Looking at the loss of Doak Walker Award winner Montee Ball to the NFL and the summer battle between multiple quarterbacks for the starting job, continuing that success will be far from easy.

But while the stage may be a bigger one and the players different, Andersen made it clear in his Monday press conference none of that fazes him. Coaching is coaching.

“Once you get in a game, it’s standard operating procedure,” Andersen said. “I believe the staff is ready to go in the way we prepare and handle [games.] We’re ready.”

If there was a perfect year for a new coach to take control at Wisconsin, this might be the year.

With one of its weakest schedules in recent memory, Wisconsin will face only two teams ranked in the AP preseason top 25 (Ohio State and Northwestern), while avoiding perennial Big Ten heavyweights Michigan, Michigan State and Nebraska.

One look at the schedule and it seems the fate of the season would rest on just one game: a Sept. 28 clash with No. 2 Ohio State, a game that may decide which team goes to the 2013 Big Ten Championship and perhaps the 2014 Rose Bowl and which team watches.

This fall belongs to … White and Gordon

Taking over the reigns in the newest edition of the run-oriented Wisconsin offense, Gordon and senior running back James White will be faced with the daunting task of replacing now-Denver Broncos running back Montee Ball. But after years of tutelage learning from Ball, Gordon says they are ready.

“With Montee gone, me and James just expect to step up,” Gordon said. “We know it is big shoes to fill, but we want to fill them. We’re just excited for the chance to see what we can do.”

White, who ran for 1,052 yards as a freshman in 2010 and 806 yards last year, is poised to finally get his chance to start in 2013 after nearly stealing the job from John Clay as a freshman.

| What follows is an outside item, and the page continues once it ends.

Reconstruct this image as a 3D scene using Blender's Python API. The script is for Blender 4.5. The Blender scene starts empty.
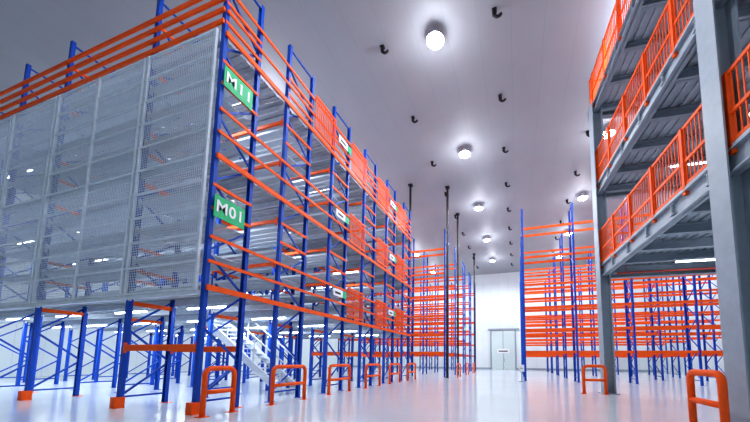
import bpy, math, random
from mathutils import Vector, Matrix
random.seed(3)
S = bpy.context.scene
S.view_settings.view_transform = 'Standard'
try: S.view_settings.look = 'Medium High Contrast'
except Exception as e: print(e)
S.view_settings.exposure = 0.22

# ---------------- materials ----------------
def mat(name, col, rough=0.5, metal=0.0, var=0.06, scale=6.0, bump=0.0, emit=None, es=0.0, spec=0.5):
    m = bpy.data.materials.new(name); m.use_nodes = True
    nt = m.node_tree; b = nt.nodes['Principled BSDF']
    tc = nt.nodes.new('ShaderNodeTexCoord')
    n = nt.nodes.new('ShaderNodeTexNoise'); n.inputs['Scale'].default_value = scale
    n.inputs['Detail'].default_value = 3
    nt.links.new(tc.outputs['Object'], n.inputs['Vector'])
    r = nt.nodes.new('ShaderNodeValToRGB')
    r.color_ramp.elements[0].position = 0.3; r.color_ramp.elements[1].position = 0.7
    r.color_ramp.elements[0].color = (*[c*(1-var) for c in col], 1)
    r.color_ramp.elements[1].color = (*[min(1, c*(1+var)) for c in col], 1)
    nt.links.new(n.outputs['Fac'], r.inputs['Fac'])
    nt.links.new(r.outputs['Color'], b.inputs['Base Color'])
    b.inputs['Roughness'].default_value = rough
    b.inputs['Metallic'].default_value = metal
    b.inputs['Specular IOR Level'].default_value = spec
    if bump:
        bp = nt.nodes.new('ShaderNodeBump'); bp.inputs['Strength'].default_value = bump
        nt.links.new(n.outputs['Fac'], bp.inputs['Height']); nt.links.new(bp.outputs['Normal'], b.inputs['Normal'])
    if emit:
        b.inputs['Emission Color'].default_value = (*emit, 1); b.inputs['Emission Strength'].default_value = es
    return m

def seam_mat(name, col, seamcol, w, h, rough, mortar=0.01, rot=0.0, spec=0.5, axis='XY', var=0.03):
    m = bpy.data.materials.new(name); m.use_nodes = True
    nt = m.node_tree; b = nt.nodes['Principled BSDF']
    tc = nt.nodes.new('ShaderNodeTexCoord')
    sep = nt.nodes.new('ShaderNodeSeparateXYZ'); cmb = nt.nodes.new('ShaderNodeCombineXYZ')
    nt.links.new(tc.outputs['Object'], sep.inputs[0])
    nt.links.new(sep.outputs[axis[0]], cmb.inputs[0]); nt.links.new(sep.outputs[axis[1]], cmb.inputs[1])
    br = nt.nodes.new('ShaderNodeTexBrick'); br.offset = 0.0
    br.inputs['Scale'].default_value = 1
    br.inputs['Brick Width'].default_value = w; br.inputs['Row Height'].default_value = h
    br.inputs['Mortar Size'].default_value = mortar; br.inputs['Mortar Smooth'].default_value = 0.3
    br.inputs['Color1'].default_value = (*col, 1)
    br.inputs['Color2'].default_value = (*[c*(1-var) for c in col], 1)
    br.inputs['Mortar'].default_value = (*seamcol, 1)
    nt.links.new(cmb.outputs[0], br.inputs['Vector'])
    n = nt.nodes.new('ShaderNodeTexNoise'); n.inputs['Scale'].default_value = 0.6; n.inputs['Detail'].default_value = 6
    nt.links.new(tc.outputs['Object'], n.inputs['Vector'])
    mr = nt.nodes.new('ShaderNodeMapRange'); mr.inputs['To Min'].default_value = 0.92; mr.inputs['To Max'].default_value = 1.06
    nt.links.new(n.outputs['Fac'], mr.inputs['Value'])
    vm = nt.nodes.new('ShaderNodeVectorMath'); vm.operation = 'SCALE'
    nt.links.new(br.outputs['Color'], vm.inputs[0]); nt.links.new(mr.outputs[0], vm.inputs['Scale'])
    nt.links.new(vm.outputs[0], b.inputs['Base Color'])
    b.inputs['Roughness'].default_value = rough; b.inputs['Specular IOR Level'].default_value = spec
    return m

BLUE = mat('rack_blue_paint', (0.005, 0.068, 0.44), 0.45, spec=.3)
ORANGE = mat('orange_paint', (0.92, 0.115, 0.012), 0.5, spec=.2)
GREY = mat('grey_steel_paint', (0.33, 0.38, 0.44), 0.45)
GALV = mat('galvanised_steel', (0.58, 0.63, 0.70), 0.45, 0.15)
DECK = mat('galvanised_deck', (0.40, 0.44, 0.50), 0.5, 0.1, var=0.12, scale=3)
MESHW = mat('galvanised_wire', (0.72, 0.78, 0.86), 0.4, 0.1)
GREEN = mat('sign_green', (0.0, 0.46, 0.17), 0.5)
WHITE = mat('sign_white', (0.85, 0.87, 0.9), 0.5)
BLACK = mat('black_pipe', (0.012, 0.012, 0.015), 0.5)
REDP = mat('red_pipe', (0.5, 0.05, 0.03), 0.5)
LAMPB = mat('lamp_housing', (0.7, 0.7, 0.74), 0.5)
LAMP = mat('lamp_glass', (1, 1, 1), 0.3, emit=(0.88, 0.94, 1.0), es=60)
TUBE = mat('fluorescent_tube_glass', (1, 1, 1), 0.3, emit=(0.85, 0.93, 1.0), es=9)
FLOOR = seam_mat('polished_concrete', (0.68, 0.75, 0.80), (0.57, 0.63, 0.68), 6.0, 6.0, 0.15, 0.012, spec=.6)
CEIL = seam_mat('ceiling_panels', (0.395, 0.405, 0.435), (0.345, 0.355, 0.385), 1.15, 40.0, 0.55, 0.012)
WALLY = seam_mat('insulated_wall_panels_y', (0.76, 0.84, 0.85), (0.60, 0.67, 0.69), 1.15, 30.0, 0.5, 0.012, axis='XZ')
WALLX = seam_mat('insulated_wall_panels_x', (0.76, 0.84, 0.85), (0.60, 0.67, 0.69), 1.15, 30.0, 0.5, 0.012, axis='YZ')
DOOR = mat('door_panel', (0.64, 0.75, 0.73), 0.4)

# ---------------- mesh builder ----------------
class MB:
    def __init__(s): s.v=[]; s.f=[]; s.mi=[]; s.mats=[]
    def m(s, mt):
        if mt not in s.mats: s.mats.append(mt)
        return s.mats.index(mt)
    def box(s, x0,y0,z0,x1,y1,z1, mt):
        b=len(s.v); i=s.m(mt)
        if x0>x1: x0,x1=x1,x0
        if y0>y1: y0,y1=y1,y0
        s.v += [(x0,y0,z0),(x1,y0,z0),(x1,y1,z0),(x0,y1,z0),(x0,y0,z1),(x1,y0,z1),(x1,y1,z1),(x0,y1,z1)]
        for f in ((0,3,2,1),(4,5,6,7),(0,1,5,4),(1,2,6,5),(2,3,7,6),(3,0,4,7)):
            s.f.append(tuple(b+k for k in f)); s.mi.append(i)
    def bar(s, p, q, w, h, mt):
        p=Vector(p); q=Vector(q); d=(q-p).normalized()
        up=Vector((0,0,1)) if abs(d.z)<0.95 else Vector((1,0,0))
        a=d.cross(up).normalized()*w/2; c=a.cross(d).normalized()*h/2
        b=len(s.v); i=s.m(mt)
        for e in (p,q):
            for k in (-a-c, a-c, a+c, -a+c): s.v.append(tuple(e+k))
        for f in ((0,1,2,3),(7,6,5,4),(0,4,5,1),(1,5,6,2),(2,6,7,3),(3,7,4,0)):
            s.f.append(tuple(b+k for k in f)); s.mi.append(i)
    def sweep(s, pts, r, mt, n=8):
        pts=[Vector(p) for p in pts]; b=len(s.v); i=s.m(mt)
        d0=(pts[1]-pts[0]).normalized()
        ref=Vector((0,0,1)) if abs(d0.z)<0.9 else Vector((1,0,0))
        nrm=d0.cross(ref).normalized()
        for k,p in enumerate(pts):
            if k==0: t=d0
            elif k==len(pts)-1: t=(pts[k]-pts[k-1]).normalized()
            else: t=((pts[k+1]-p).normalized()+(p-pts[k-1]).normalized()).normalized()
            nrm=(nrm-t*nrm.dot(t)).normalized(); bi=t.cross(nrm)
            for j in range(n):
                a=2*math.pi*j/n
                s.v.append(tuple(p+nrm*math.cos(a)*r+bi*math.sin(a)*r))
        for k in range(len(pts)-1):
            for j in range(n):
                s.f.append((b+k*n+j,b+k*n+(j+1)%n,b+(k+1)*n+(j+1)%n,b+(k+1)*n+j)); s.mi.append(i)
        s.f.append(tuple(b+j for j in range(n))[::-1]); s.mi.append(i)
        e=b+(len(pts)-1)*n
        s.f.append(tuple(e+j for j in range(n))); s.mi.append(i)
    def lathe(s, c, prof, mt, n=20, mts=None):
        b=len(s.v)
        for (r,z) in prof:
            for j in range(n):
                a=2*math.pi*j/n; s.v.append((c[0]+r*math.cos(a),c[1]+r*math.sin(a),c[2]+z))
        for k in range(len(prof)-1):
            i=s.m(mts[k] if mts else mt)
            for j in range(n):
                s.f.append((b+k*n+j,b+k*n+(j+1)%n,b+(k+1)*n+(j+1)%n,b+(k+1)*n+j)); s.mi.append(i)
    def obj(s, name, parent=None):
        me=bpy.data.meshes.new(name); me.from_pydata(s.v,[],s.f)
        for mt in s.mats: me.materials.append(mt)
        me.polygons.foreach_set('material_index', s.mi); me.update()
        o=bpy.data.objects.new(name, me); S.collection.objects.link(o)
        if parent: o.parent=parent
        return o
def empty(name, loc=(0,0,0)):
    e=bpy.data.objects.new(name,None); e.location=loc; S.collection.objects.link(e); e.empty_display_size=0.3
    return e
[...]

Meanwhile, Gordon added an impressive 621 yards as the No. 3 running back last year, a statistic he will look to improve with a bigger share of the carries this fall.

Learning a new defense

On the defensive side of the ball, changes are on the way as well. With the addition of Dave Aranda as the new defensive coordinator, it’s out with the 4-3 scheme and in with the 3-4 defense. 

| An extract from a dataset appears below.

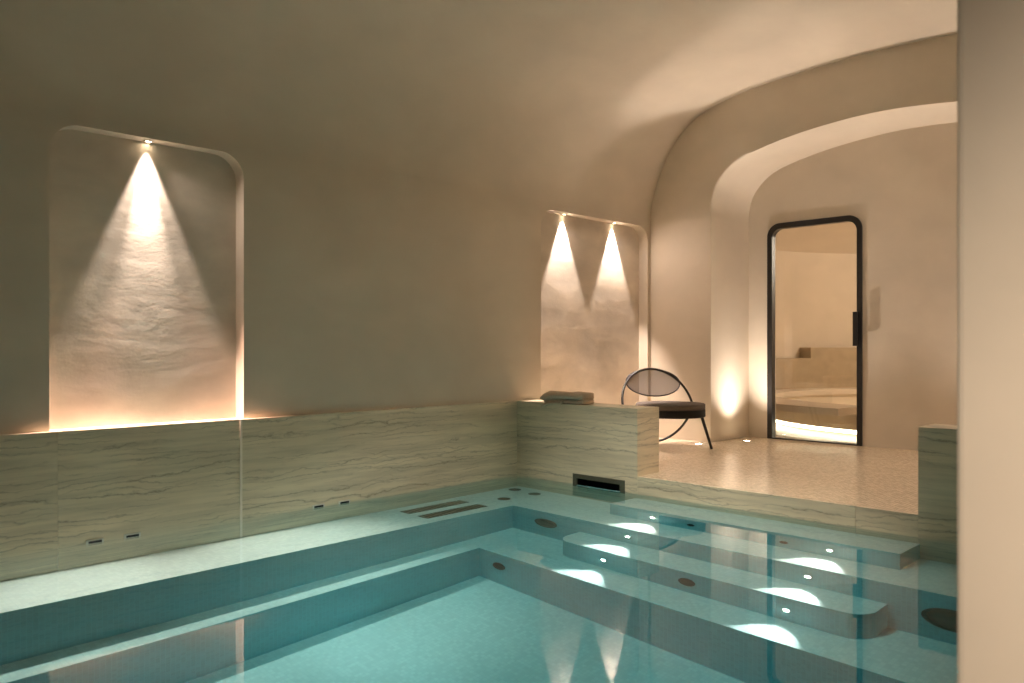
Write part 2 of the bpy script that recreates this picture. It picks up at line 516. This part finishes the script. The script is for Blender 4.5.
# ------------------------------------------------------------------ marble
def slab(name, *b, bevel=0.0015):
    return struct(name, boxes(b, bevel=bevel), M['marble'])
slab('wall_left_marble', XW - 0.02, 0, YN, -3.4315, -0.52, ZD)
slab('wall_left_marble', XW - 0.02, 0, -3.430, -2.419, -0.52, ZD)
slab('wall_left_marble', XW - 0.02, 0, -2.405, 0.0, -0.52, ZD)
struct('trim_1', boxes((XW - 0.02, 0.004, -2.419, -2.405, -0.47, ZD)), M['joint'])
# low wall at the left of the upper floor with the skimmer opening
SK = (0.601, 1.096, -0.062, 0.084)
bm = bmesh.new()
x0, x1, y0, y1, z0, z1 = 0.0, 1.205, 0.0, 0.27, -0.52, ZD
holed_face(bm, [[Vector((x, y0, z)) for x, z in [(x0 - .04, z0), (x1, z0), (x1, z1), (x0 - .04, z1)]],
                [Vector((x, y0, z)) for x, z in [(SK[0], SK[2]), (SK[1], SK[2]), (SK[1], SK[3]), (SK[0], SK[3])]]])
x0 -= .04
c = [bm.verts.new(p) for p in [(x0, y0, z0), (x1, y0, z0), (x1, y1, z0), (x0, y1, z0), (x0, y0, z1), (x1, y0, z1), (x1, y1, z1), (x0, y1, z1)]]
for f in [(4, 5, 6, 7), (1, 2, 6, 5), (2, 3, 7, 6), (3, 0, 4, 7), (0, 3, 2, 1)]:
    bm.faces.new([c[i] for i in f])
bmesh.ops.remove_doubles(bm, verts=bm.verts, dist=1e-5)
struct('wall_low_left', bm, M['marble'])
slab('wall_low_right', 3.105, W + 0.05, 0.0, 0.27, -0.52, ZD)
slab('floor_edge_marble', 1.2055, 2.759, 0.0, 0.03, -0.52, ZP)
slab('floor_edge_marble', 2.761, 3.1045, 0.0, 0.03, -0.52, ZP)

# ------------------------------------------------------------------ pool basin
YP = -5.6
struct('pool_floor', boxes((W2 - 0.02, W + 0.02, YP, -1.06, Z3 - 0.1, Z3)), M['pool'])
def lshape(name, w, d, z, zb):
    """ledge along the left wall and the far end in one piece"""
    bm = bmesh.new()
    o = [(-0.04, YP), (w, YP), (w, d), (W + 0.02, d), (W + 0.02, 0.02), (-0.04, 0.02)]
    prism(bm, [Vector((x, y, zb)) for x, y in o], (0, 0, z - zb))
    return struct(name, bm, M['pool'])
lshape('pool_ledge', W1, -0.57, Z1, Z3 - 0.1)
lshape('pool_bench', W2, -1.08, Z2, Z3 - 0.1)
Z0 = -0.15
ZM = -0.78
def rstep(name, x0, x1, y0, y1, z0, z1, r):
    bm = bmesh.new()
    pts = []
    for cx, a0 in [(x0 + r, PI), (x1 - r, 1.5 * PI)]:
        for i in range(9):
            a = a0 + i / 8 * PI / 2
            pts.append((cx + r * math.cos(a), y0 + r + r * math.sin(a)))
    pts += [(x1, y1), (x0, y1)]
    prism(bm, [Vector((x, y, z0)) for x, y in pts], (0, 0, z1 - z0))
    return struct(name, bm, M['pool'])
rstep('pool_step', 1.190, 3.115, -0.30, 0.0, Z1, Z0, 0.004)
rstep('pool_step', 1.150, 3.150, -0.82, -0.57, Z2, ZM, 0.12)
struct('pool_wall_right', boxes((W, W + 0.2, YP, 0.0, Z3 - 0.1, -0.02)), M['pool'])
struct('pool_wall_near', boxes((-0.04, W + 0.2, YP - 0.2, YP, Z3 - 0.1, 0.12)), M['pool'])

# water
bm = boxes((-0.0012, W + 0.0012, YP - 0.0012, 0.0012, Z3 - 0.06, 0.0))
bmesh.ops.split_edges(bm, edges=bm.edges[:])
wo = link('pool_water', bm, M['water'], None, True)
tag(wo, 'still clear turquoise water filling the indoor pool', 'water', kind='stuff')
wo.cycles.is_caustics_caster = True

# ------------------------------------------------------------------ door
door = empty('door_1', (0.5 * (DX0 + DX1), YB, DZ0), 'glass door in a black metal frame with rounded top corners inside the arch', 'door', kind='structure')
D0 = Vector(door.location)
FW = 0.05
bm = bmesh.new()
oo = rrect(DX0, DX1, DZ0, DZ1, DR); ii = rrect(DX0 + FW, DX1 - 0.045, DZ0 + 0.02, DZ1 - 0.052, DR - 0.035)
def ringprism(bm, oo, ii, y0, y1):
    vo0 = [bm.verts.new(Vector((x, y0, z)) - D0) for x, z in oo]; vi0 = [bm.verts.new(Vector((x, y0, z)) - D0) for x, z in ii]
    vo1 = [bm.verts.new(Vector((x, y1, z)) - D0) for x, z in oo]; vi1 = [bm.verts.new(Vector((x, y1, z)) - D0) for x, z in ii]
    n = len(oo)
    for i in range(n):
        j = (i + 1) % n
        bm.faces.new((vo0[i], vo0[j], vi0[j], vi0[i])); bm.faces.new((vo1[i], vi1[i], vi1[j], vo1[j]))
        bm.faces.new((vo0[i], vo1[i], vo1[j], vo0[j])); bm.faces.new((vi0[i], vi0[j], vi1[j], vi1[i]))
ringprism(bm, oo, ii, YB - 0.018, YB + 0.05)
link('door_frame', bm, M['black'], door)
bm = bmesh.new()
gi = rrect(DX0 + 0.03, DX1 - 0.03, DZ0 + 0.01, DZ1 - 0.03, DR - 0.02)
prism(bm, [Vector((x, YB + 0.012, z)) - D0 for x, z in gi], (0, 0.008, 0))
link('glass_panel', bm, M['glass'], door)
bm = boxes((1.700, 1.742, YB - 0.062, YB - 0.046, 1.064, 1.371), (1.712, 1.730, YB - 0.05, YB - 0.01, 1.10, 1.13), (1.712, 1.730, YB - 0.05, YB - 0.01, 1.305, 1.335), bevel=0.003)
bmesh.ops.translate(bm, verts=bm.verts, vec=-D0)
link('door_handle', bm, M['black'], door)

# ------------------------------------------------------------------ steam room beyond the glass
SC = Vector((1.8, 5.55, 0)); SR = 2.7
def ring(bm, r0, r1, z0, z1, a0, a1, n=60):
    rows = []
    for i in range(n + 1):
        a = a0 + (a1 - a0) * i / n
        c, s = math.cos(a), math.sin(a)
        rows.append([bm.verts.new((SC.x + r * c, SC.y + r * s, z)) for r, z in ((r0, z0), (r0, z1), (r1, z1), (r1, z0))])
    for p, q in zip(rows[:-1], rows[1:]):
        for k in range(4):
            bm.faces.new((p[k], p[(k + 1) % 4], q[(k + 1) % 4], q[k]))
    bm.faces.new(rows[0]); bm.faces.new(rows[-1][::-1])
RD = math.radians
bm = bmesh.new(); ring(bm, SR, SR + 0.2, 0.0, 2.9, RD(-86), RD(246), 90)
struct('wall_steam_room', bm, M['steam'], True).data.set_sharp_from_angle(angle=RD(40))
bm = bmesh.new()
lathe(bm, [(0, 0.02), (SR + 0.1, 0.02), (SR + 0.1, ZF), (0, ZF)], SC, (0, 0, 1), 64)
struct('floor_steam_room', bm, M['tile'])
bm = bmesh.new()
lathe(bm, [(SR + 0.1, 2.35), (SR * .95, 2.55), (SR * .7, 2.75), (SR * .35, 2.86), (0, 2.9)], SC, (0, 0, 1), 64)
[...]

If Aranda’s time with Utah State is any indication, his version of the 3-4 defense has been proven to be effective. 

Last season, Utah State finished the season ranked eighth in scoring defense (15.4 points per game) and 15th in total defense.

At the center of Aranda’s Wisconsin defense, senior Chris Borland has already found himself on a handful of award watch lists this preseason.

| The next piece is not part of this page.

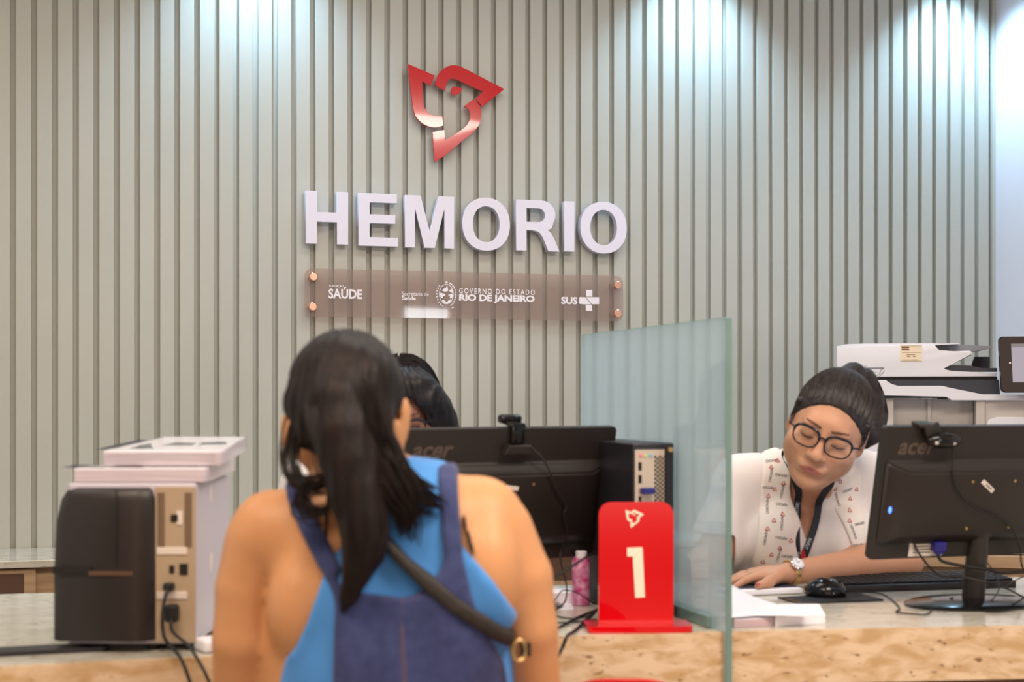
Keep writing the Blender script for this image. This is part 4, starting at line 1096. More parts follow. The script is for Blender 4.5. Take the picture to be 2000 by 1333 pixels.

The 5-foot-11 linebacker finished second for the Badgers with 104 tackles accumulated over the 2012 season and led the way against Stanford with a team-high nine tackles in Wisconsin’s 20-14 Rose Bowl loss. 

The passing game

One of the biggest unknowns of the spring and summer – the quarterback situation – became a media frenzy in August with the heavily-hyped addition of redshirt sophomore Tanner McEvoy to the offense.

After originally splitting time with both sixth-year senior Curt Phillips and redshirt sophomore Joel Stave, McEvoy quickly fell behind in the pecking order and now looks prepared to log some time on the field, not in the pocket, but running routes as a receiver.

McEvoy, who played wide receiver in high school, is an athletic 6-foot-6, 10 inches taller than the diminutive No. 3 wide receiver redshirt junior Kenzel Doe.

While Doe knows the addition of McEvoy to the receiving corps will likely mean fewer reps for him each game, the selfless Doe expressed excitement at the prospect of McEvoy bringing something new to the 2013 receiving corps.

“We want to win,” Doe said. “So we’re not going to sit up here and say, ‘awe man he’s playing receiver and taking reps.’ We don’t really look at it like that … Whatever he can do to help us out. That’s better for us.”